Friday, June 8, 2007

Peace, שלום, ειρηνη

I'm on my way to Tel Aviv at the moment, and I'll post this as soon as I can. I usually fly Delta, with a layover in Atlanta, and on the first leg off today's trip, I had the privilege – I think that's the right word – of sitting next to a Green Beret in training. We started up a conversation when I noticed that he appeared to be studying Arabic – not a typical way to spend your time on a flight, though one I fully approved of. (Turns out that it was actually Farsi, but close enough.) Matt was on his way back to Fort Bragg from a brief stint ("mission", he called it) at Fort Lewis. We talked for several hours: and unlike the taciturn image I had in my mind of a Special Forces soldier, he was a friendly, talkative fellow, only too eager to answer my questions.

I'm well aware (in theory) of the horrors of warfare, but as I was listening to his stories, I remembered a quote from a movie director I heard some time back: "The problem with making an anti-war movie is that war is so exciting." The Seals, of course, have their "hell week", but it turns out that the Green Beret equivalent is a full three weeks long. It features exciting tasks such as orienteering in the dark through cotton-mouth infested swamps (one of Matt's friends actually got bit); or sometimes they strap 100 pound packs on you and say, "Run." You don't know how far or for how long: you just run. The penultimate task is a 30-mile slog carrying a 65-pound backpack: though they do have mercy on you and give you four hours of sleep beforehand. The last task is surviving the two or three days of mind-games they play with the 300 remaining recruits, as they pick the 100 who will actually become Green Berets. Matt said that when he realized he had been picked, he cried like a baby. (As ridiculously painful as all that sounds, a part of me is envious that I'll never have the chance to go through it. And yes, that's rather silly of me. But still.)

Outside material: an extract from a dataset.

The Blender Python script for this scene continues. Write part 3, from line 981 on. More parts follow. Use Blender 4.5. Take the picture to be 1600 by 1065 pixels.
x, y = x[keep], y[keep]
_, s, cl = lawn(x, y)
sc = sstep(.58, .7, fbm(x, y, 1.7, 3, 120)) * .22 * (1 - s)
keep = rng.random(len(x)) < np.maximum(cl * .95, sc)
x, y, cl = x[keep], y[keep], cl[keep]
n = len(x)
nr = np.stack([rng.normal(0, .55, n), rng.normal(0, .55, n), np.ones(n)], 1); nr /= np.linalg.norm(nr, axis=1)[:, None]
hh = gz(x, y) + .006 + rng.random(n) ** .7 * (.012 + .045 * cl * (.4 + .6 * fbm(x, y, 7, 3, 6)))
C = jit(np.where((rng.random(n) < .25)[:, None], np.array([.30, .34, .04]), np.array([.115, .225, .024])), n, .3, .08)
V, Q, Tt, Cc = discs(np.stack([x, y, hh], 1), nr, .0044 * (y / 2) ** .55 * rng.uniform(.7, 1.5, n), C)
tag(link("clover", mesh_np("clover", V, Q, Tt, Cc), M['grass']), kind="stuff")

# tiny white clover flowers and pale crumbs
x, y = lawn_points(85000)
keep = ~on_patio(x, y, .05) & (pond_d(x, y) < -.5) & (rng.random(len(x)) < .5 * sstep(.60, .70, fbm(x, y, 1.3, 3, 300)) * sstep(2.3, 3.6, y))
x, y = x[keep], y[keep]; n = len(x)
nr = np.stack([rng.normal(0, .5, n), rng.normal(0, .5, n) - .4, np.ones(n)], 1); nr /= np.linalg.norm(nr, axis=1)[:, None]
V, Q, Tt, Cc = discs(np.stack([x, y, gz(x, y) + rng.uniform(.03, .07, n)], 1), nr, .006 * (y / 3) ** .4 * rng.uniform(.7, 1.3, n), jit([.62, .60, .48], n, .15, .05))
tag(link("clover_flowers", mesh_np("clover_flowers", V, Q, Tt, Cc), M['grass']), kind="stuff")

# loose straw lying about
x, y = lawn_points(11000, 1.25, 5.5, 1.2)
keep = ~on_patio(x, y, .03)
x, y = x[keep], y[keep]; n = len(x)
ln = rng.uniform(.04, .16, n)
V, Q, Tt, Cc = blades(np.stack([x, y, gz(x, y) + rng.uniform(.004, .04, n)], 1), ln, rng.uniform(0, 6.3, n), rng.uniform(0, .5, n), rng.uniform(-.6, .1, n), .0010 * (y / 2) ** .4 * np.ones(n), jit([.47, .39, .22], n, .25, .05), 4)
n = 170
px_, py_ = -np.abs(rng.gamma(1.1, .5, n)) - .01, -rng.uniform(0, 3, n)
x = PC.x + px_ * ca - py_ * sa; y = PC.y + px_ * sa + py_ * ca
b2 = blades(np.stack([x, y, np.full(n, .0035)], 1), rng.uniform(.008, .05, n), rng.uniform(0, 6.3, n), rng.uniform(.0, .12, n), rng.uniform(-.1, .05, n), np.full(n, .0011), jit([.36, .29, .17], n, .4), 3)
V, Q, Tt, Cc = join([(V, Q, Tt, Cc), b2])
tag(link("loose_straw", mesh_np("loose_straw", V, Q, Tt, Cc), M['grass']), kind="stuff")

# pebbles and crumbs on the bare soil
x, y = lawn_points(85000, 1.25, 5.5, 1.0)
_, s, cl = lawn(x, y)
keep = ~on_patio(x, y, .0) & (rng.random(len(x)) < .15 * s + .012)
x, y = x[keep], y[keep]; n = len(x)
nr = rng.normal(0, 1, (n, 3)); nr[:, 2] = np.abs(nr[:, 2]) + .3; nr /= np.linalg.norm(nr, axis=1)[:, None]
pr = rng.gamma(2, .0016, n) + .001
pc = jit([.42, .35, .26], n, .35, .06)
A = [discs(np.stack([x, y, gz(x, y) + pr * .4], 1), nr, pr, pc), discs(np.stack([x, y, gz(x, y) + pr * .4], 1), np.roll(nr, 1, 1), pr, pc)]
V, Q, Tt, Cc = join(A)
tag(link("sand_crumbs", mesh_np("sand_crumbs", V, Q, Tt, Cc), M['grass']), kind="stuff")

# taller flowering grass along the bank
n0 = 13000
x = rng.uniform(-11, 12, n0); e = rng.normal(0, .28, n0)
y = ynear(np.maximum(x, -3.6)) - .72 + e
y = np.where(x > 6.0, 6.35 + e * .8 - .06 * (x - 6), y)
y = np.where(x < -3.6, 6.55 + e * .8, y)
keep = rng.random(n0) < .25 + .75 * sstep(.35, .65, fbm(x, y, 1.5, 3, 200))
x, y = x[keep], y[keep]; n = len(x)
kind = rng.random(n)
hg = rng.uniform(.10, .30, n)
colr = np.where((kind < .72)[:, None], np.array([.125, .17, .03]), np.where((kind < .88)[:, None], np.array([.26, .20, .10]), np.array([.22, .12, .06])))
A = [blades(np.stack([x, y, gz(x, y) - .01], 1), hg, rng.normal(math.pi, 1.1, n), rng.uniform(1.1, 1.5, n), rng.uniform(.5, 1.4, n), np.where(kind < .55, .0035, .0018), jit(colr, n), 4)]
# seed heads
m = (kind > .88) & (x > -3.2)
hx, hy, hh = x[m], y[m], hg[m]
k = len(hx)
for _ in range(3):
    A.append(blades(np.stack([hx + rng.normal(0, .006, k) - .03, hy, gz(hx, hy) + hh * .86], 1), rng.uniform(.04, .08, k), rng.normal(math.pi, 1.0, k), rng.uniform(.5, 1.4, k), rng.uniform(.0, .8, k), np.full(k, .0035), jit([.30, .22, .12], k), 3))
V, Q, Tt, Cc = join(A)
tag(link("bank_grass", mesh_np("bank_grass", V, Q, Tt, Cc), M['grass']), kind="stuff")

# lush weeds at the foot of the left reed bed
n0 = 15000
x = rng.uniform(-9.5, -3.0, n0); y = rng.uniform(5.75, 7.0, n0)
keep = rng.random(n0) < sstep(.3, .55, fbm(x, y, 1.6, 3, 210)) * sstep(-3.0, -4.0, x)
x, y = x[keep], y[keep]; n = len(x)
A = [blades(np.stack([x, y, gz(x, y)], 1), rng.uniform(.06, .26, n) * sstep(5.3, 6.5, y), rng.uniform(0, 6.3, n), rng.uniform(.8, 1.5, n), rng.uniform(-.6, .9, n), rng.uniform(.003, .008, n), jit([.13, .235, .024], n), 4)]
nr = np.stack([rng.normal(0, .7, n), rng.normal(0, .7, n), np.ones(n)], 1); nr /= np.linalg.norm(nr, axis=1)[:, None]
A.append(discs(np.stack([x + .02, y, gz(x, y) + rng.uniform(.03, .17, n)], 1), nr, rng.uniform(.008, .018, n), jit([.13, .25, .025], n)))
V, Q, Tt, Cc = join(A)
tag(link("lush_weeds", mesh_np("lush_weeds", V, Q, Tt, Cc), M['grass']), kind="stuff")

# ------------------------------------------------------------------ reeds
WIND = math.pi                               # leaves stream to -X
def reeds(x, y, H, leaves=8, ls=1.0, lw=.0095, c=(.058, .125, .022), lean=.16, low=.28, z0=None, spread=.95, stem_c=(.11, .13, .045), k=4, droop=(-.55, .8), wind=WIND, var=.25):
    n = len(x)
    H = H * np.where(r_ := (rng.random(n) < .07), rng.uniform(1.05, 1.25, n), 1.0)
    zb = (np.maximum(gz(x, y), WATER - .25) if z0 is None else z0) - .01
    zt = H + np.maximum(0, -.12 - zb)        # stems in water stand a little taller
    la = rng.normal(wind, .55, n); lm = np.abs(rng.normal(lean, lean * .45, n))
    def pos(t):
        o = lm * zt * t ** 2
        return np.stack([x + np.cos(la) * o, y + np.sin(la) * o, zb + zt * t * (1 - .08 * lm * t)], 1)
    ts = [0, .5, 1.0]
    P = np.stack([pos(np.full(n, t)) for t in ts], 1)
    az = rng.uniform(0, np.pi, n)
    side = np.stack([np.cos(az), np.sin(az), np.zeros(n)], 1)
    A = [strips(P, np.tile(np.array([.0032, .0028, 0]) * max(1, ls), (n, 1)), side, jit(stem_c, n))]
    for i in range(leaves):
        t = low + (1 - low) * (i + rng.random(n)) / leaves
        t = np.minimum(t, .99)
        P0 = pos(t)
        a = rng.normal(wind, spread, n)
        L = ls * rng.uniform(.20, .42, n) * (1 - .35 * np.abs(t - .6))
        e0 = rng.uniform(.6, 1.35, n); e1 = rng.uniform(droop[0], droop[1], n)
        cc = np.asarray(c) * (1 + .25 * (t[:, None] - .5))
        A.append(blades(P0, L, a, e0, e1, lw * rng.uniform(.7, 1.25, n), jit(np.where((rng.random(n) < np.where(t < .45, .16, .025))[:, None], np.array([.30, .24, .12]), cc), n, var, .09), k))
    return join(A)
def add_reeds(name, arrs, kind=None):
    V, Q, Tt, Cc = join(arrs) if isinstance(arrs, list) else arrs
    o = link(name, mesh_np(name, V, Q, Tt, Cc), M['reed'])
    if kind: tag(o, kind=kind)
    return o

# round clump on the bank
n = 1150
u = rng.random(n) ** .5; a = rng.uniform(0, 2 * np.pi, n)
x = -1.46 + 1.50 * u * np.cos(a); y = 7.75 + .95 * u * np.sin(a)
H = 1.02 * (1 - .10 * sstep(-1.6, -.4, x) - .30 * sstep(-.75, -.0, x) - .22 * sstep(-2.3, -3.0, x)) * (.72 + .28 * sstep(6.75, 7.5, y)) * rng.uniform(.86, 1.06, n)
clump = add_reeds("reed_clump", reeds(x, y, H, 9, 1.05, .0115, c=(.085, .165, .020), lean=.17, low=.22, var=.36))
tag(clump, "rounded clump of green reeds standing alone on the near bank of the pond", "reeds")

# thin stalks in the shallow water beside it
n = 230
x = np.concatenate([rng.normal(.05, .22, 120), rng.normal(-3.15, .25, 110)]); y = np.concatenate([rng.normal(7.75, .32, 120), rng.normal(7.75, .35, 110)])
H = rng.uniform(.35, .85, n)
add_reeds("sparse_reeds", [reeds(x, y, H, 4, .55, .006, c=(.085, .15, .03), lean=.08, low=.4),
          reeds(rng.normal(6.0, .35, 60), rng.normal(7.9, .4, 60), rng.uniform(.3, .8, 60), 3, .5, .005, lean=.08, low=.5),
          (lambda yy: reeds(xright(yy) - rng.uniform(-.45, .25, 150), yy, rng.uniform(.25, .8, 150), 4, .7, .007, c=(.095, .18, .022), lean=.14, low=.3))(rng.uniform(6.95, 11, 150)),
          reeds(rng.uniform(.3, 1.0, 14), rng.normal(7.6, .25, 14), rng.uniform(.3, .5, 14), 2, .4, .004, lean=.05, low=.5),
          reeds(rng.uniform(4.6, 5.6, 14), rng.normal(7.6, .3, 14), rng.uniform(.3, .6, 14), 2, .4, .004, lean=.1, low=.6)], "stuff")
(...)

Green Berets, of course, are "force multipliers": their typical mission is more about training armies in foreign countries than engaging in direction action themselves – though I gather they see plenty of the latter, too. They're the eggheads of the Special Forces: Farsi is only the first of three languages that Matt will be learning over the next several years. As a fan of languages, and of eggheads of any stripe, that's a calling I can easily appreciate.

Still, I had to conclude that it was ironic that my airplane reading (for that leg) was Jimmy Carter's recent book, Palestine: Peace Not Apartheid. Carter's career, both public and private, has largely been dedicated to making the existence of folks like Matt unnecessary. (Though to be fair, he was not above using – or misusing – Special Forces when he thought they were called for.)

Carter's book deserves at least an entire post to itself, but I'll say here briefly that I don't think that he's entirely fair to the Israeli point of view. I think he is reasonably fair to the Palestinian perspective: at least, I came away with a better understanding of why the Palestinians are so full of despair and hatred and determination, all at the same time. There is a certain nobility to many of their goals: though not to all, and certainly not to all their methods. But when it comes to the Israelis, Carter leaves out at least half the picture. He generally seems less incensed at the intentional slaughter of 35 Israeli civilians by the PLO, than at the razing of a Palestinian home by Israeli bulldozers. Not knowing the details of the latter, I'm still willing to grant that it's wrong, and even horribly wrong: but it's not at the same moral level. And while he legitimately rails against Israel's illegal settlements in the West Bank, he nowhere acknowledges that Israel came into possession of the occupied territories only as the result of a war of aggression that was initiated by Israel's Arab neighbors, and cheered by the Palestinians. If that war had gone the other way, and if any Israelis had survived the inevitable slaughter, they would now be the refugees living in despair under a foreign occupation, with even less likelihood of a Jewish homeland than there presently is of a Palestinian. Israelis understand this in their bones: and it drives many policy decisions that would otherwise appear counter-productive or even obtuse.

Carter's book thus stands in stark contrast to the other book I just started, Scars of War, Wounds of Peace, by Shlomo Ben-Ami, Israel's Foreign Minister under Ehud Barak. Ben Ami sums up the difference between the two books admirably with a quote from Raymond Aron: "The reason I never became a politician is that I want to understand." Although both Carter and Ben Ami were politicians at some point in their career, Ben Ami is first and foremost a historian, and his book, so far at least, strikes me as a real attempt to understand, as objectively as possible, the thinking of all the many parties involved in the many battles over Palestinian territory since 1906. In contrast, Carter is taking sides, attempting to be persuasive: and perhaps for that reason, is not as persuasive as he might be.

Still, I can't fault his vision for Palestine and for Israel, to live together in peace; and for both sides to compromise pretty substantially to get there. It's pretty clear that if Israel and the Palestinians could make reasonable progress, my Special Forces seatmate would be out of a job. And with all due respect to him and to his profession, and with every realization that it's highly unlikely this side of the eschaton: that would be a very fine thing.